Re: Dt@x@1
- To: mathgroup at smc.vnet.net
- Subject: [mg119428] Re: Dt@x@1
- From: Roland Franzius <roland.franzius at uos.de>
- Date: Thu, 2 Jun 2011 19:12:21 -0400 (EDT)
- References: <is4tgc$b3t$1@smc.vnet.net>
Am 01.06.2011 10:33, schrieb Chris Chiasson:
> Why does Dt@x@1 return zero?
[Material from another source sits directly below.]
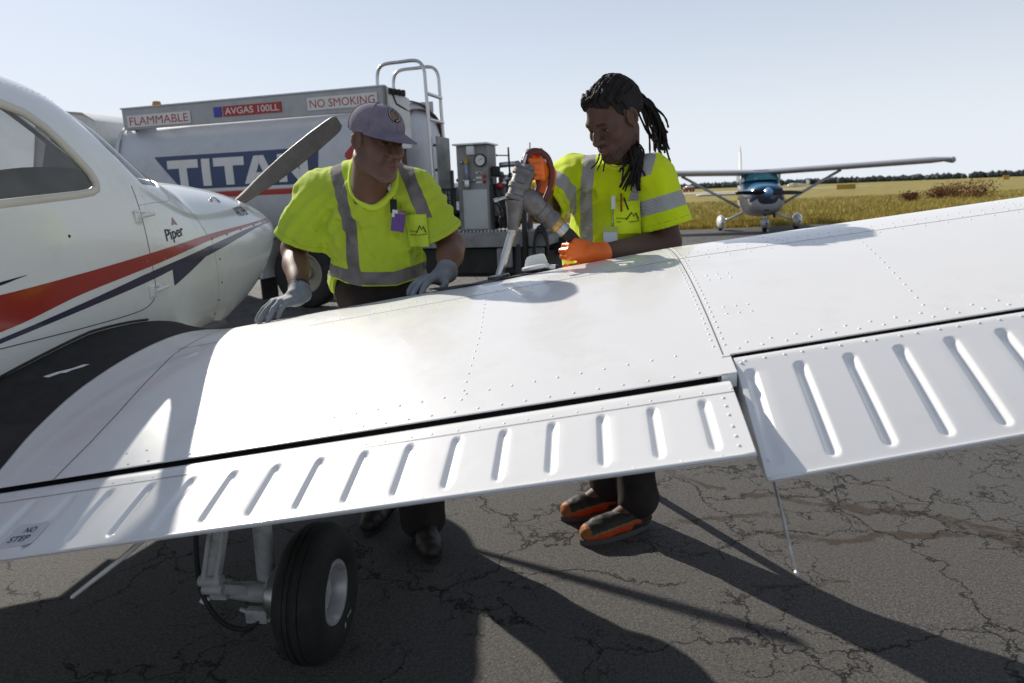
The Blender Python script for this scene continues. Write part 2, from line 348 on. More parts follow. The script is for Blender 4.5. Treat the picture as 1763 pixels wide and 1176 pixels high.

I would expect it to return unevaluated.
The chain rule for Dt acting on a chain of functions of a single
argument says
Dt@x@1 = x'[1] Dt[1] ~ Dt[1]=0
Compare
Trace[Dt[x[y[w[u]]], Constants -> {u, v}]] // TreeForm
Trace[Dt[x[y[w[z]]], Constants -> {u, v}]] // TreeForm
to see that Dt[mostinnnerargument]->0 is used as a rule without
calulating superflous inner derivatives x', y', w' first.
Its of course the simplifying use of those general cancelling rules,
easy to recognize and to apply, that makes the CAS working at all (in a
limited collection of cases in finite time ;-( ).
--
Roland Franzius